The U.S. is supporting making some progress on some specific things like Sirte and oil resumption, he added, but also underlining that Washington is trying to play a facilitator role in Libya by not picking sides.
“I think the fundamental tenet of the American policy is to try to help Libyans regain control of their sovereignty and their own fate,” Norland stated.

Haftar’s role in future Libya

On a question about a potential role of Haftar in the future of Libya as a military leader who is blamed for the attacks against the civilians, Norland said, “Well, it’s certainly true for those who experienced the siege that the idea of having Haftar on the other side of the negotiation table is not something they would welcome, to say the least.”
Norland drew the attention on the fact that the political focus has shifted onto other actors in the east but that Haftar is in a position to control certain armed groups with the big question of dismantling the militias in the course of political settlement.

“It’s possible and one hopes that he plays a constructive role in helping to shape and build a new Libyan security construct. That’s something centrally that Libyans are going to have to decide.

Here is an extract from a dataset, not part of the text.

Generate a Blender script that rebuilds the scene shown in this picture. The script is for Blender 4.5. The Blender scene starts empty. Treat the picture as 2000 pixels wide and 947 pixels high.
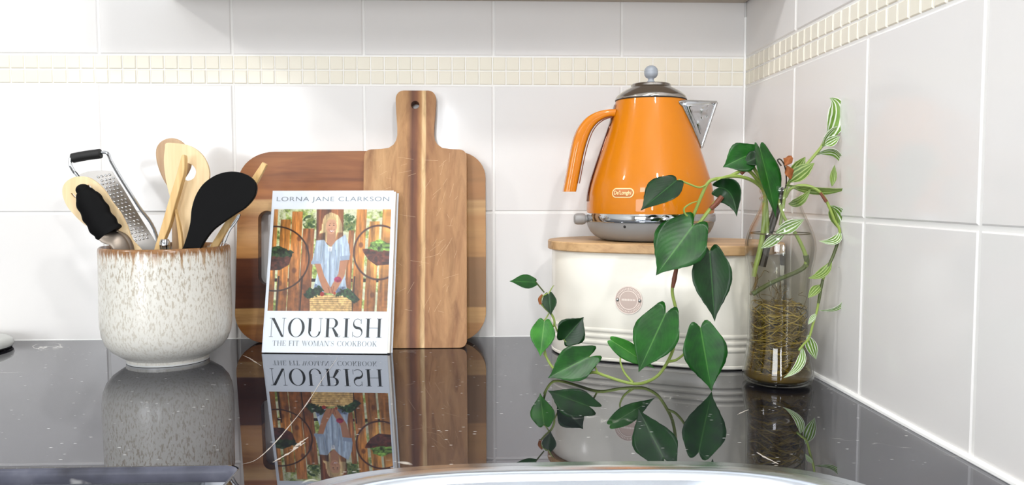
import bpy, bmesh, math, random
import numpy as np
from mathutils import Vector, Matrix
random.seed(7); rng = np.random.default_rng(7)
scn = bpy.context.scene
COL = scn.collection
PI = math.pi

# ------------------------------------------------------------------ camera
# calibrated from the tile joints: 1551 px focal length in a 2000 px frame
FPX, CAM = 1550.76, Vector((-.4139, -1.2467, .2263))
YAW, PITCH, ROLL = .0375, .0617, .0011
def cdir(a, b):
    c, s = math.cos(ROLL), math.sin(ROLL); x = c*a + s*b; u = -s*a + c*b
    c, s = math.cos(PITCH), math.sin(PITCH); y = c + s*u; z = -s + c*u
    c, s = math.cos(YAW), math.sin(YAW)
    return Vector((c*x + s*y, -s*x + c*y, z))
FW = cdir(0, 0); RT = cdir(1, 0) - FW; UP = cdir(0, 1) - FW
cam = bpy.data.cameras.new('camera'); cam.lens = 36*FPX/2000; cam.sensor_width = 36; cam.clip_start = .01
camo = bpy.data.objects.new('camera', cam); COL.objects.link(camo)
M = Matrix.Identity(4)
for i in range(3):
    M[i][0] = RT[i]; M[i][1] = UP[i]; M[i][2] = -FW[i]; M[i][3] = CAM[i]
camo.matrix_world = M
scn.camera = camo
# where the sight line of a photo point meets a vertical plane, the worktop or a general plane
def ray(px, py): return cdir((px-1000)/FPX, -(py-473.5)/FPX)
def AT(px, py, Y): r = ray(px, py); return CAM + r*((Y-CAM.y)/r.y)
def ON(px, py, z=0): r = ray(px, py); return CAM + r*((z-CAM.z)/r.z)
def PL(px, py, p0, n): r = ray(px, py); return CAM + r*((p0-CAM).dot(n)/r.dot(n))

# ------------------------------------------------------------------ exposure, world, lamps
scn.view_settings.view_transform = 'Standard'; scn.view_settings.look = 'None'
scn.view_settings.gamma = 1; scn.view_settings.use_curve_mapping = False
scn.view_settings.exposure = 0.12
w = bpy.data.worlds.new('world'); scn.world = w; w.use_nodes = True
w.node_tree.nodes['Background'].inputs[0].default_value = (.95, .97, 1, 1)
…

This is not something for us to decide,” he said.

‘Partition of Libya a nightmare’

Norland also commented on the concerns expressed by experts that Libya can be divided permanently as a result of the ongoing conflict with multiple foreign actors.

“There is a concern that this kind of a military stalemate around the central part of the country could lead to a de facto partition of Libya and possibly a formal partition of Libya. That’s of course a nightmare for the Libyans and certainly not something we support. That’s another reason why it’s important to begin to take steps to defuse the situation and keep it from being permanently locked in his kind of de facto partition,” he urged.

That’s why it’s important that the warring sides agree on the resumption of oil production under the proposal voiced by the National Oil Company of Libya, Norland said. “I think that’s why it’s especially important that oil production be resumed. Because if you have normal operations in the Oil Crescent, it removes the intensive for military forces to try to move in.”